Inwestorzy nie poddają się
Po pierwszej ostrej reakcji inwestorzy opanowali nerwy i z upływem czasu notowania zaczęły powoli odrabiać straty. Około godziny 11:00 główne polskie indeksy były nawet na lekkim plusie. Tego samego nie można powiedzieć o reszcie europejskich parkietów, ale spadki ograniczyły się do 0,5-1,5 proc.
Notowania WIG20 z ostatnich 24 godzin
Konrad Ryczko z domu maklerskiego BOŚ zauważa podobieństwo do sytuacji z ataku Rosji na Ukrainę w 2014 roku.
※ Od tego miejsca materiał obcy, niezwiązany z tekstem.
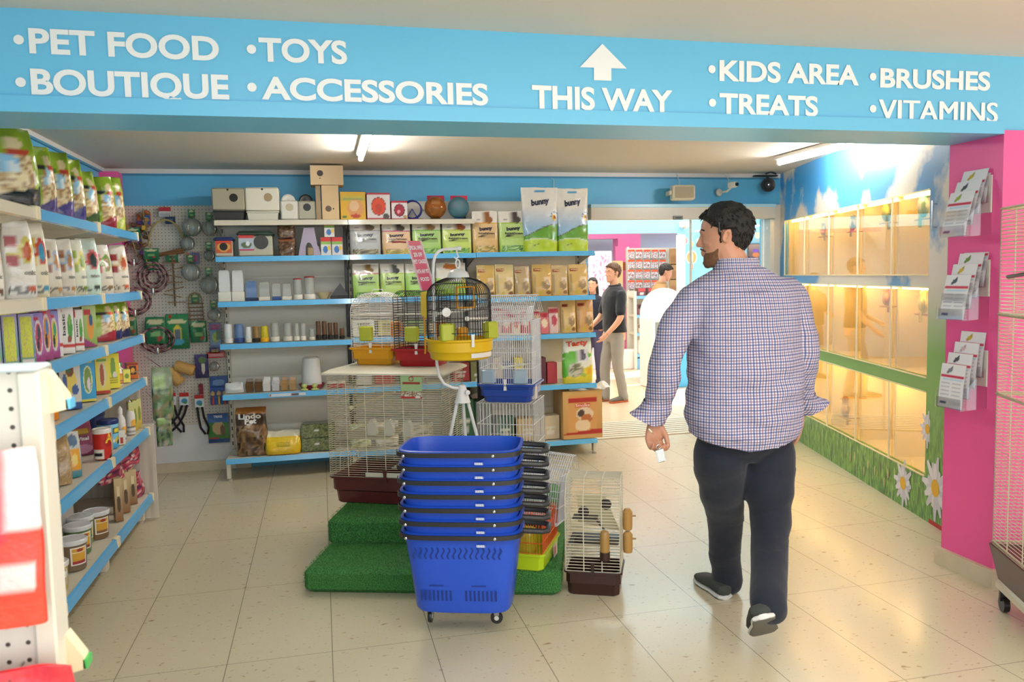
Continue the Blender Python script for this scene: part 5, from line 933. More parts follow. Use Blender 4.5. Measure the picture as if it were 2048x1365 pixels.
for k,(a,b,tp,c,l) in enumerate(((705,750,640,'d8d8c8','white food tub behind the left bird cage'),(756,800,642,'b8b070','olive food box behind the red tray cage'),(806,850,641,'8a9a6a','green food box behind the red tray cage'),(856,900,643,'c9c0a0','cream food box behind the round cage'))):
    bbox(a,b,tp,1,3,paint(C(c),[('e',.5,.5,.3,.25,mixc(C(c),(.2,.1,.05),.5)),('l',3,.2,.75,.8,.9,C('5a5a50'))]),C(c),l,'food_box',d=.1,yf=6.4,nu=12,nv=12,group='food boxes behind the hanging cage row')
for k,(a,b,tp,c,l) in enumerate(((712,745,722,'c9c7c0','pale box seen through the top of the big wire cage'),(750,790,728,'a83038','red box seen through the top of the big wire cage'),(800,850,730,'8a8a70','grey green box seen through the big wire cage'))):
    bbox(a,b,tp,1,4,C(c),C(c),l,'carton',d=.1,yf=6.45,nu=4,nv=4)
for k,(a,b,tp,c,l) in enumerate(((700,745,850,'a8b86a','pale green bag seen through the left of the big wire cage'),(750,800,845,'c9c4b0','cream bag seen through the middle of the big wire cage'),(806,870,848,'8f8a70','olive bag seen through the right of the big wire cage'))):
    bbag(a,b,tp,1,5,paint(C(c),[('s',0,0,1,1,(C(c),mixc(C(c),(1,1,1),.4),mixc(C(c),(0,0,0),.3)),7)],k),l,'bedding_bag',d=.1,yf=6.42,seed=70+k,nu=28,nv=16)
# ================================================================ display steps in artificial turf
AD=math.radians(-18.4); DU=Vector((math.cos(AD),math.sin(AD),0)); DV=Vector((-math.sin(AD),math.cos(AD),0)); DO=Vector((-.137,3.9,0))
def turfmat():
    m,nt,b,N,K=nodemat('artificial_turf'); tc=N('ShaderNodeTexCoord'); n=N('ShaderNodeTexNoise'); n.inputs['Scale'].default_value=170; n.inputs['Detail'].default_value=4; K(tc.outputs['Object'],n.inputs['Vector'])
    n2=N('ShaderNodeTexNoise'); n2.inputs['Scale'].default_value=5; K(tc.outputs['Object'],n2.inputs['Vector'])
    cr=N('ShaderNodeValToRGB'); e=cr.color_ramp.elements; e[0].position=.3; e[0].color=(*C('17451a'),1); e[1].position=.72; e[1].color=(*C('4f9a48'),1); K(n.outputs['Fac'],cr.inputs[0])
    q=N('ShaderNodeMix'); q.data_type='RGBA'; q.blend_type='MULTIPLY'; q.inputs[0].default_value=.5; K(cr.outputs[0],q.inputs[6]); K(n2.outputs['Color'],q.inputs[7]); K(cr.outputs[0],b.inputs['Base Color'])
    bp=N('ShaderNodeBump'); bp.inputs['Strength'].default_value=.9; bp.inputs['Distance'].default_value=.006; K(n.outputs['Fac'],bp.inputs['Height']); K(bp.outputs['Normal'],b.inputs['Normal']); b.inputs['Roughness'].default_value=.85; return m
TURF=turfmat()
tf=thing('turf_steps','two low display steps covered in green artificial turf under the cages','display steps',DO,AD)
Z1,Z2=.12,.25
def turfbox(a,b): 
    mb=MB(); mb.box(a,b,(1,1,1),.022)
    return mb
lo=turfbox((0,0,0),(1.234,1.15,Z1)).obj('lower_step',TURF,tf); hi=turfbox((.0,.385,Z1-.02),(1.2,1.14,Z2)).obj('upper_step',TURF,tf)
def pile(par,regs,n,seed):
    R=random.Random(seed); mb=MB(); tot=sum(r[6] for r in regs)
    for o,u,v,nn,_1,_2,wgt in regs:
        for k in range(int(n*wgt/tot)):
            p=Vector(o)+Vector(u)*R.random()+Vector(v)*R.random(); d=(Vector(nn)+Vector((R.uniform(-.7,.7),R.uniform(-.7,.7),R.uniform(-.5,.7)))).normalized()*R.uniform(.006,.012); s=Vector((R.uniform(-1,1),R.uniform(-1,1),R.uniform(-1,1))).normalized()*.0012
            c=mixc(C('1f5a22'),C('62ac58'),R.random()); mb.add([p-s,p+s,p+d],[(0,1,2)],c)
    o=mb.obj('grass_pile',mat('turf_blades',None,.7),par,False); o['kind']='stuff'
pile(lo,[((.01,0,.02),(1.21,0,0),(0,0,.08),(0,-1,.2),0,0,1.0),((.01,.01,Z1),(1.21,0,0),(0,.38,0),(0,0,1),0,0,3.2),((0,.01,.02),(0,1.1,0),(0,0,.09),(-1,0,.2),0,0,.6),((1.234,.01,.02),(0,1.1,0),(0,0,.09),(1,0,.2),0,0,.4)],15000,3)
pile(hi,[((.01,.385,Z1),(1.18,0,0),(0,0,.11),(0,-1,.2),0,0,1.2),((.01,.40,Z2),(1.18,0,0),(0,.7,0),(0,0,1),0,0,3),((0,.4,Z1),(0,.7,0),(0,0,.12),(-1,0,.2),0,0,.6)],9000,4)
# ================================================================ cages
def wirebox(par,x0,y0,z0,x1,y1,z1,sp,hs,r,col,roof=None,vert=True,skip=()):
    "one part per wire panel; sp = close spacing, hs = spacing of the cross wires"
    def panel(nm,O,U,V):
        mb=MB(); O,U,V=Vector(O),Vector(U),Vector(V); n=max(1,round(U.length/((sp*(1.5 if abs(U.y)>abs(U.x) else 1)) if vert else hs))); m=max(1,round(V.length/(hs if vert else sp)))
        for k in range(n+1): mb.wire(O+U*k/n,O+U*k/n+V,r if vert else r*1.3,col)
        for k in range(m+1): mb.wire(O+V*k/m,O+V*k/m+U,r*1.3 if vert else r,col)
        mb.obj(nm,WIRE,par)
    w,d,h=x1-x0,y1-y0,z1-z0
    if 'f' not in skip: panel('wire_panel',(x0,y0,z0),(w,0,0),(0,0,h))
    if 'b' not in skip: panel('wire_panel',(x0,y1,z0),(w,0,0),(0,0,h))
    if 'l' not in skip: panel('wire_panel',(x0,y0,z0),(0,d,0),(0,0,h))
    if 'r' not in skip: panel('wire_panel',(x1,y0,z0),(0,d,0),(0,0,h))
    if 't' not in skip: panel('wire_panel',(x0,y0,z1),(w,0,0),(0,d,0))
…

Wtedy też początkowo giełdy zalała fala wyprzedaży, a później dość szybko udało się inwestorom opanować nerwy.
"Komunałem będzie stwierdzenie, że sytuacja jest dynamiczna, ale mamy faktycznie do czynienia z gigantyczną niepewnością i szybko zmieniającą się sytuacją. Inwestorzy muszą mieć świadomość, że najprawdopodobniej nie widzieliśmy jeszcze ostatecznego rozwiązania tego kryzysu, a założenia sprowadzające się do utrzymania status quo były wielokrotnie falsyfikowane" - komentują sytuację ekonomiści Pekao.
Najgorsze nastroje na giełdzie w Rosji
Michał Stajniak z domu maklerskiego XTB zauważa, że po wczorajszych około 12-procentowych spadkach na moskiewskiej giełdzie, indeks RTS wtorkową sesję otworzył 3-procentowym zjazdem.
Warto podkreślić, że w przeciwieństwie do reszty Europy, sytuacja tu się znacząco nie poprawiła. Jest wręcz gorzej, bo przed południem RTS jest około 6 proc. pod kreską.
W sumie od końcówki października 2021 roku, gdy rosyjska giełda trzymała się jeszcze mocno, do tego momentu indeks RTS stracił na wartości 40 proc.
Zimną krew starają się zachować inwestorzy, którzy mają udziały w kilku dużych ukraińskich spółkach notowanych na giełdzie w Warszawie. Nie wszystkim się to udaje, bo np. spółka Ovostar traci prawie 8 proc. Z drugiej strony mamy firmę Kernel, która jest nawet 1 proc. na plusie.
Indeks ukraińskiej giełdy UX również broni się przed spadkiem.